About the Author: Michael Burnham, CSP, CUSP, is safety director at Riggs Distler & Co., an electrical, mechanical and utility contractor based in Cherry Hill, N.J.
Exercise 1: Understanding Conflicting Expectations
In a gathering of 10 or more people, tell the group you’re going to ask them seven questions to which everyone knows the answers; in reality you will only ask four questions, but you will keep the group from catching on to what is happening by telling them you’re going to ask seven. Instruct the group to yell their answers as fast and as loud as they can. Then ask, in rapid succession:
• What kind of tree grows from an acorn?
• What rises from the lit end of a cigarette?
• What company is Pepsi’s main competitor?
• What are the whites of an egg called?
Inevitably, someone in the room will answer “oak, smoke, Coke and yolk,” even though everyone knows yolks are yellow, not white. This human error occurs because you introduced a competing expectation that an individual’s System 1, with its need for speed, will trip over a percentage of the time.
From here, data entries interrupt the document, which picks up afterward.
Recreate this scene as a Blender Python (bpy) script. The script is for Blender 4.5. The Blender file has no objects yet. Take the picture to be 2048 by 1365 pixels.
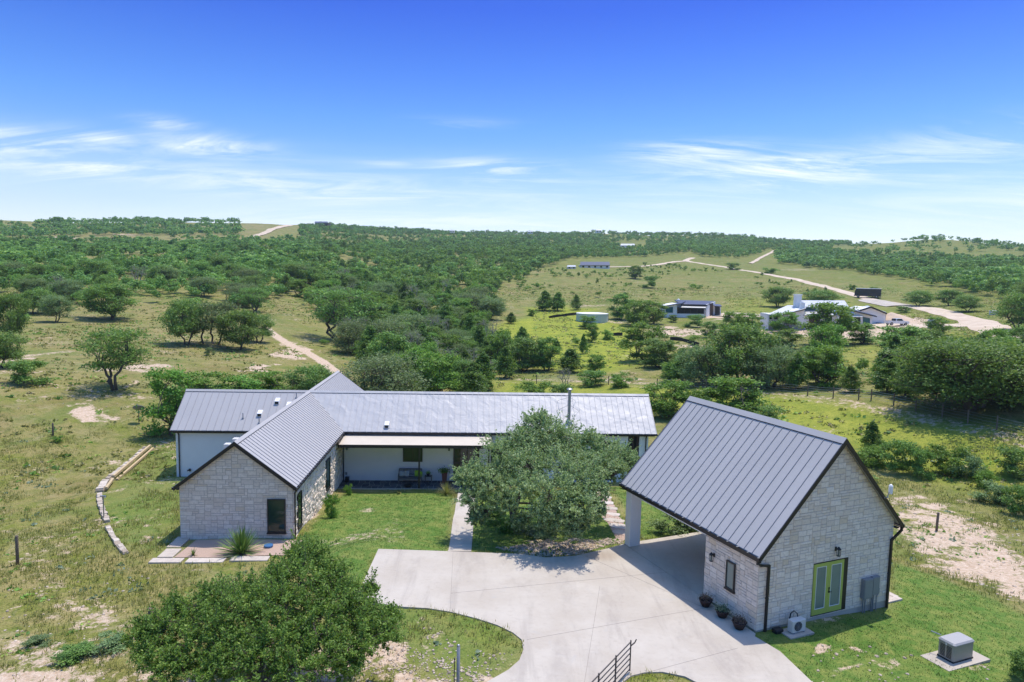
import bpy, math, random
import numpy as np
from mathutils import Vector, Matrix

# ------------------------------------------------------------------ camera
SC = bpy.context.scene
COL = SC.collection
RES = 2048.0
F_PX, PITCH, ROLL, CAM_H = 1360.2, math.radians(-5.431), math.radians(1.154), 13.864
cam_d = bpy.data.cameras.new('camera')
cam = bpy.data.objects.new('camera', cam_d)
COL.objects.link(cam)
cam_d.sensor_width = 36.0
cam_d.lens = 36.0 * F_PX / RES
cam_d.clip_start = 0.5
cam_d.clip_end = 30000
cam.matrix_world = (Matrix.Translation((0, 0, CAM_H)) @ Matrix.Rotation(math.pi/2 + PITCH, 4, 'X')
                    @ Matrix.Rotation(ROLL, 4, 'Z'))
SC.camera = cam

# ------------------------------------------------------------------ light
SUN_EL, SUN_AZ = math.radians(72.5), math.radians(41)      # azimuth clockwise from +y
sun_dir = Vector((math.cos(SUN_EL)*math.sin(SUN_AZ), math.cos(SUN_EL)*math.cos(SUN_AZ), math.sin(SUN_EL)))
sd = bpy.data.lights.new('sun', 'SUN')
sd.energy = 3.7
sd.angle = math.radians(0.53)
sd.color = (1.0, 0.945, 0.85)
sun = bpy.data.objects.new('sun', sd)
sun.rotation_euler = sun_dir.to_track_quat('Z', 'Y').to_euler()
COL.objects.link(sun)

world = bpy.data.worlds.new('World')
SC.world = world
world.use_nodes = True
wn = world.node_tree
for n in list(wn.nodes):
    wn.nodes.remove(n)
def wnode(t, **kw):
    n = wn.nodes.new(t)
    for k, v in kw.items():
        if k.startswith('i_'):
            n.inputs[k[2:].replace('_', ' ')].default_value = v
        else:
            setattr(n, k, v)
    return n
sky = wnode('ShaderNodeTexSky', sky_type='NISHITA', sun_disc=False)
sky.sun_elevation = SUN_EL
sky.sun_rotation = SUN_AZ
sky.altitude = 300
sky.air_density = 1.0
sky.dust_density = 0.6
sky.ozone_density = 3.0
hsv = wnode('ShaderNodeHueSaturation')
hsv.inputs['Saturation'].default_value = 1.36
hsv.inputs['Value'].default_value = .95
hsv.inputs['Hue'].default_value = 0.508
wn.links.new(sky.outputs[0], hsv.inputs['Color'])
# cirrus: noise on the plane the view direction meets high above
tc = wnode('ShaderNodeTexCoord')
sep = wnode('ShaderNodeSeparateXYZ')
wn.links.new(tc.outputs['Generated'], sep.inputs[0])
def wmath(op, a, b=None, clamp=False):
    n = wnode('ShaderNodeMath', operation=op, use_clamp=clamp)
    for i, v in enumerate((a, b)):
        if v is None: continue
        if isinstance(v, (int, float)): n.inputs[i].default_value = v
        else: wn.links.new(v, n.inputs[i])
    return n.outputs[0]
zc = wmath('MAXIMUM', sep.outputs[2], 0.02)
zc2 = wmath('ADD', zc, 0.16)
ux = wmath('DIVIDE', sep.outputs[0], zc2)
uy = wmath('DIVIDE', sep.outputs[1], zc2)
comb = wnode('ShaderNodeCombineXYZ')
wn.links.new(ux, comb.inputs[0]); wn.links.new(uy, comb.inputs[1])
mp = wnode('ShaderNodeMapping')
mp.inputs['Rotation'].default_value = (0, 0, math.radians(14))
mp.inputs['Scale'].default_value = (0.85, 2.9, 1)
mp.inputs['Location'].default_value = (3.1, 1.7, 0)
wn.links.new(comb.outputs[0], mp.inputs[0])
nz = wnode('ShaderNodeTexNoise')
nz.inputs['Scale'].default_value = 1.15; nz.inputs['Detail'].default_value = 9
nz.inputs['Roughness'].default_value = 0.68; nz.inputs['Distortion'].default_value = 1.3
wn.links.new(mp.outputs[0], nz.inputs['Vector'])
mp2 = wnode('ShaderNodeMapping')
mp2.inputs['Scale'].default_value = (0.32, 0.5, 1)
mp2.inputs['Location'].default_value = (2.4, 3.2, 0)
wn.links.new(comb.outputs[0], mp2.inputs[0])
nz2 = wnode('ShaderNodeTexNoise')
nz2.inputs['Scale'].default_value = 1.0; nz2.inputs['Detail'].default_value = 3
wn.links.new(mp2.outputs[0], nz2.inputs['Vector'])
c1 = wmath('MULTIPLY', wmath('SUBTRACT', nz.outputs[0], 0.42), 4.8, True)
c2 = wmath('MULTIPLY', wmath('SUBTRACT', nz2.outputs[0], 0.42), 4.0, True)
azn = wmath('ARCTAN2', sep.outputs[0], sep.outputs[1])
def cloud_dir(px, py):
    X, Y = px-1024.0, py-682.5
    X, Y = X*math.cos(ROLL)+Y*math.sin(ROLL), -X*math.sin(ROLL)+Y*math.cos(ROLL)
    d = (X, F_PX*math.cos(PITCH)+Y*math.sin(PITCH), F_PX*math.sin(PITCH)-Y*math.cos(PITCH))
    n = math.sqrt(sum(q*q for q in d)); return math.atan2(d[0], d[1]), d[2]/n
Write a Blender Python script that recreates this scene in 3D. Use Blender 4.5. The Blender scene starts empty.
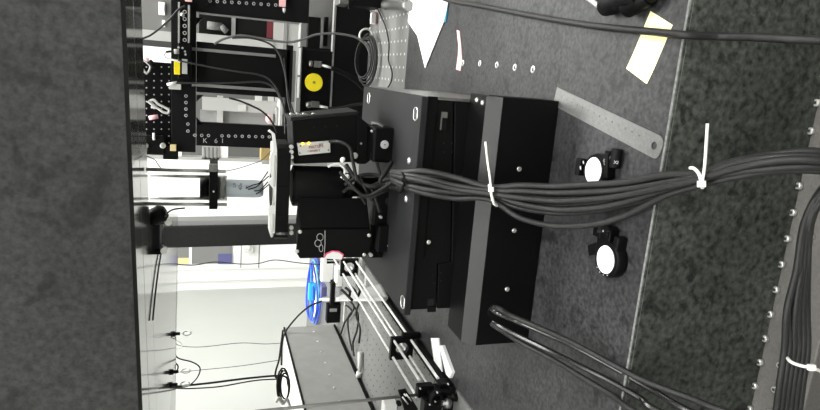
import bpy, bmesh, math, random
from mathutils import Vector, Matrix
random.seed(7)
S = 0.001   # everything below is measured in millimetres; x right, y away, z up, table top z = 0
scene = bpy.context.scene
COL = scene.collection

# ---------------------------------------------------------------- camera (held on its side)
F = 600.0
Yc = Vector((145, 195, -600)).normalized()
Xc = -Vector((-2792, 229, -600)); Xc = (Xc - Yc * Xc.dot(Yc)).normalized()
Zc = Xc.cross(Yc).normalized()
CAM = Vector((0, 0, 342))
right_u = Vector((Xc[0], Yc[0], Zc[0])); up_u = Vector((Xc[1], Yc[1], Zc[1])); back = Vector((Xc[2], Yc[2], Zc[2]))
cd = bpy.data.cameras.new('camera'); cam = bpy.data.objects.new('camera', cd); COL.objects.link(cam)
cd.sensor_fit = 'HORIZONTAL'; cd.sensor_width = 36; cd.lens = F / 820 * 36; cd.clip_start = 0.01; cd.clip_end = 50
m = Matrix.Identity(4)
ra, ua = -up_u, right_u
for i in range(3):
    m[i][0] = ra[i]; m[i][1] = ua[i]; m[i][2] = back[i]; m[i][3] = CAM[i] * S
cam.matrix_world = m
scene.camera = cam

def ray(x, y):
    return right_u * (205 - y) + up_u * (410 - x) - back * F
def P(x, y, Y):          # point of the vertical plane at distance Y seen at (x, y)
    r = ray(x, y); return CAM + r * (Y / r.y)
def G(x, y, z=0.0):      # point of the level plane z
    r = ray(x, y); return CAM + r * ((z - CAM.z) / r.z)
def D(x, y, d):          # point at distance d along the camera axis
    return CAM + ray(x, y) * (d / F)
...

If you ask someone only what the whites of an egg are called, they are unlikely to answer “yolk.” But when you first ask three questions whose answers are oak, smoke and Coke, the brain starts to sense that the correct answer to the egg-white question rhymes with “oak” and sometimes makes the associative leap to “yolk” (for more information, pick up a copy of James Reason’s “Human Error”).
If you wish to create human error, allowing expectations to conflict is an easy way to do so.
Exercise 2: Creating Inattentional Blindness
To create inattentional blindness, try this exercise from Daniel Kahneman’s “Thinking, Fast and Slow.” Take 60 index cards and write a different four-digit number on each card. Set a metronome to 60 beats per minute and turn it on, so it clicks once per second. Ask a volunteer to turn over one card per second and to add one to each of the digits shown. For example, the volunteer would see 4617 on the card, but would say 5728; 9350 would become 0461; 6872 would become 7983; and so on.
This is a difficult System 2 task. While your volunteer is conducting it, he or she will often fail to notice unusual things that gradually move into or out of his or her normal field of vision. An example can be seen in this selective attention video from Christopher Chabris and Daniel Simons: www.youtube.com/watch?v=vJG698U2Mvo.